In this exercise, return the whole listing exactly, excluding any images.

-------

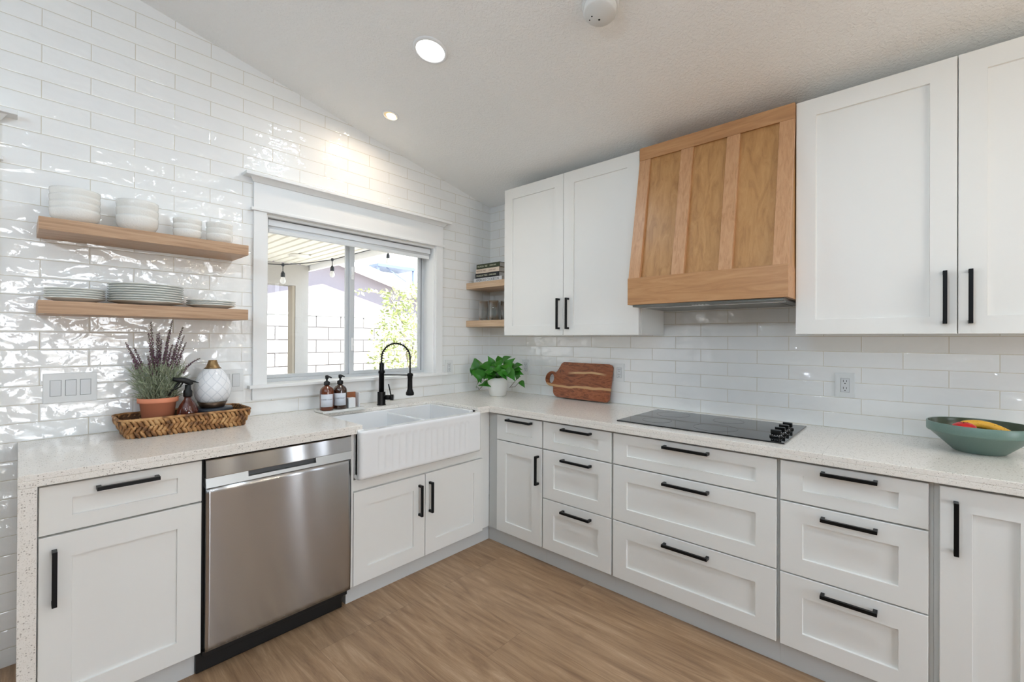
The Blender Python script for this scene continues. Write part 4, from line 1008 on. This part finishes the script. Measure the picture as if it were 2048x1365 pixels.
# stand and diffuser
dx_, dy_ = -2.104, -.135
st = thing('round_stand', 'round dark blue-black stand in the basket carrying the diffuser', 'stand', (dx_, dy_, BZ))
mb = MB(); mb.lathe((dx_, dy_, BZ), [(.068, .0005), (.07, .004), (.07, .055), (.0, .056)], 40); mb.build('foot', M['slate'], st)
mb = MB(); mb.lathe((dx_, dy_, BZ), [(.078, .056), (.0855, .058), (.0865, .064), (.0865, .078), (.084, .081), (.0, .082)], 48); mb.build('plate', M['slate'], st)
DZ_ = BZ + .0825
df = thing('diffuser', 'white egg-shaped diffuser with lattice pattern and bronze cap in the basket', 'diffuser', (dx_, dy_, DZ_))
mb = MB(); mb.lathe((dx_, dy_, DZ_), [(.050, .0005), (.052, .003), (.064, .028), (.0, .029)], 40); mb.build('base', M['bronze_d'], df)
pr = []
kp = [(0, .0610), (.08, .0695), (.2, .0765), (.35, .0800), (.5, .0785), (.63, .0730), (.75, .0645), (.86, .0540), (.95, .0430), (1, .0350)]
for i in range(25):
    t_ = i / 24; k = max(q_ for q_ in range(len(kp) - 1) if kp[q_][0] <= t_ + 1e-9); a_, b_ = kp[k], kp[k + 1]; f_ = (t_ - a_[0]) / (b_[0] - a_[0])
    p0 = kp[max(0, k - 1)]; p3 = kp[min(len(kp) - 1, k + 2)]; m1 = (b_[1] - p0[1]) / 2; m2 = (p3[1] - a_[1]) / 2
    h = lambda u: (2 * u**3 - 3 * u**2 + 1) * a_[1] + (u**3 - 2 * u**2 + u) * m1 + (-2 * u**3 + 3 * u**2) * b_[1] + (u**3 - u**2) * m2
    pr.append((h(f_), .0285 + .166 * t_))
mb = MB(); mb.lathe((dx_, dy_, DZ_), pr, 56); mb.build('shell', M['diff'], df)
z_ = pr[-1][1]; r_ = pr[-1][0]
mb = MB(); mb.lathe((dx_, dy_, DZ_), [(r_ + .003, z_ - .001), (.031, z_ + .004), (.0235, z_ + .020), (.0185, z_ + .036), (.0185, z_ + .039), (.012, z_ + .039), (.012, z_ + .03)], 36); mb.build('cap', M['bronze'], df)

# ------------------------------------------------------------------ pothos
vx, vy = -.262, -.352
iv = thing('potted_pothos', 'green leafy pothos in a white round pot in the worktop corner', 'potted plant', (vx, vy, CT))
mb = MB(); mb.lathe((vx, vy, CT), [(.058, .0005), (.061, .003), (.074, .050), (.0805, .100), (.0805, .140), (.0785, .143), (.075, .140), (.073, .12), (.0, .118)], 48); mb.build('pot', M['planter'], iv)
mb = MB(); mb.lathe((vx, vy, CT), [(.073, .121), (.05, .128), (.0, .130)], 24); mb.build('soil', M['soil'], iv)
rnd = random.Random(21)
def heart(mb, c_, fwd, up, L):
    fwd = Vector(fwd).normalized(); sd_ = fwd.cross(Vector(up)).normalized(); nn = sd_.cross(fwd).normalized(); c_ = Vector(c_)
    prof = [(-.06, .0), (-.10, .20), (.0, .36), (.15, .42), (.35, .38), (.55, .28), (.75, .15), (.9, .06), (1.04, .0)]
    vs = []; fs = []
    for t_, w_ in prof:
        cd_ = c_ + fwd * L * max(t_, 0 if w_ == 0 and t_ < 0 else t_) - nn * L * .22 * t_ * t_
        vs += [cd_ - sd_ * L * w_ + nn * L * w_ * .22, cd_ + nn * 0, cd_ + sd_ * L * w_ + nn * L * w_ * .22]
    for k in range(len(prof) - 1):
        a = 3 * k; fs += [(a, a + 1, a + 4, a + 3), (a + 1, a + 2, a + 5, a + 4)]
    mb.add(vs, fs, True)
def world_x(u, v, xx):
    a0, b0 = u - 1025.715, v - 676.318; dr = Fw * 895.78 + R2 * a0 - U2 * b0; o_ = Vector((-2.7667, -2.7656, 1.3514)); k = (xx - o_.x) / dr.x; return o_ + dr * k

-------

§ EXERCISE OUTPUT:
The Blender Python script for this scene continues. Write part 4, from line 1008 on. This part finishes the script. Measure the picture as if it were 2048x1365 pixels.
# stand and diffuser
dx_, dy_ = -2.104, -.135
st = thing('round_stand', 'round dark blue-black stand in the basket carrying the diffuser', 'stand', (dx_, dy_, BZ))
mb = MB(); mb.lathe((dx_, dy_, BZ), [(.068, .0005), (.07, .004), (.07, .055), (.0, .056)], 40); mb.build('foot', M['slate'], st)
mb = MB(); mb.lathe((dx_, dy_, BZ), [(.078, .056), (.0855, .058), (.0865, .064), (.0865, .078), (.084, .081), (.0, .082)], 48); mb.build('plate', M['slate'], st)
DZ_ = BZ + .0825
df = thing('diffuser', 'white egg-shaped diffuser with lattice pattern and bronze cap in the basket', 'diffuser', (dx_, dy_, DZ_))
mb = MB(); mb.lathe((dx_, dy_, DZ_), [(.050, .0005), (.052, .003), (.064, .028), (.0, .029)], 40); mb.build('base', M['bronze_d'], df)
pr = []
kp = [(0, .0610), (.08, .0695), (.2, .0765), (.35, .0800), (.5, .0785), (.63, .0730), (.75, .0645), (.86, .0540), (.95, .0430), (1, .0350)]
for i in range(25):
    t_ = i / 24; k = max(q_ for q_ in range(len(kp) - 1) if kp[q_][0] <= t_ + 1e-9); a_, b_ = kp[k], kp[k + 1]; f_ = (t_ - a_[0]) / (b_[0] - a_[0])
    p0 = kp[max(0, k - 1)]; p3 = kp[min(len(kp) - 1, k + 2)]; m1 = (b_[1] - p0[1]) / 2; m2 = (p3[1] - a_[1]) / 2
    h = lambda u: (2 * u**3 - 3 * u**2 + 1) * a_[1] + (u**3 - 2 * u**2 + u) * m1 + (-2 * u**3 + 3 * u**2) * b_[1] + (u**3 - u**2) * m2
    pr.append((h(f_), .0285 + .166 * t_))
mb = MB(); mb.lathe((dx_, dy_, DZ_), pr, 56); mb.build('shell', M['diff'], df)
z_ = pr[-1][1]; r_ = pr[-1][0]
mb = MB(); mb.lathe((dx_, dy_, DZ_), [(r_ + .003, z_ - .001), (.031, z_ + .004), (.0235, z_ + .020), (.0185, z_ + .036), (.0185, z_ + .039), (.012, z_ + .039), (.012, z_ + .03)], 36); mb.build('cap', M['bronze'], df)

# ------------------------------------------------------------------ pothos
vx, vy = -.262, -.352
iv = thing('potted_pothos', 'green leafy pothos in a white round pot in the worktop corner', 'potted plant', (vx, vy, CT))
mb = MB(); mb.lathe((vx, vy, CT), [(.058, .0005), (.061, .003), (.074, .050), (.0805, .100), (.0805, .140), (.0785, .143), (.075, .140), (.073, .12), (.0, .118)], 48); mb.build('pot', M['planter'], iv)
mb = MB(); mb.lathe((vx, vy, CT), [(.073, .121), (.05, .128), (.0, .130)], 24); mb.build('soil', M['soil'], iv)
rnd = random.Random(21)
def heart(mb, c_, fwd, up, L):
    fwd = Vector(fwd).normalized(); sd_ = fwd.cross(Vector(up)).normalized(); nn = sd_.cross(fwd).normalized(); c_ = Vector(c_)
    prof = [(-.06, .0), (-.10, .20), (.0, .36), (.15, .42), (.35, .38), (.55, .28), (.75, .15), (.9, .06), (1.04, .0)]
    vs = []; fs = []
    for t_, w_ in prof:
        cd_ = c_ + fwd * L * max(t_, 0 if w_ == 0 and t_ < 0 else t_) - nn * L * .22 * t_ * t_
        vs += [cd_ - sd_ * L * w_ + nn * L * w_ * .22, cd_ + nn * 0, cd_ + sd_ * L * w_ + nn * L * w_ * .22]
    for k in range(len(prof) - 1):
        a = 3 * k; fs += [(a, a + 1, a + 4, a + 3), (a + 1, a + 2, a + 5, a + 4)]
    mb.add(vs, fs, True)
def world_x(u, v, xx):
    a0, b0 = u - 1025.715, v - 676.318; dr = Fw * 895.78 + R2 * a0 - U2 * b0; o_ = Vector((-2.7667, -2.7656, 1.3514)); k = (xx - o_.x) / dr.x; return o_ + dr * k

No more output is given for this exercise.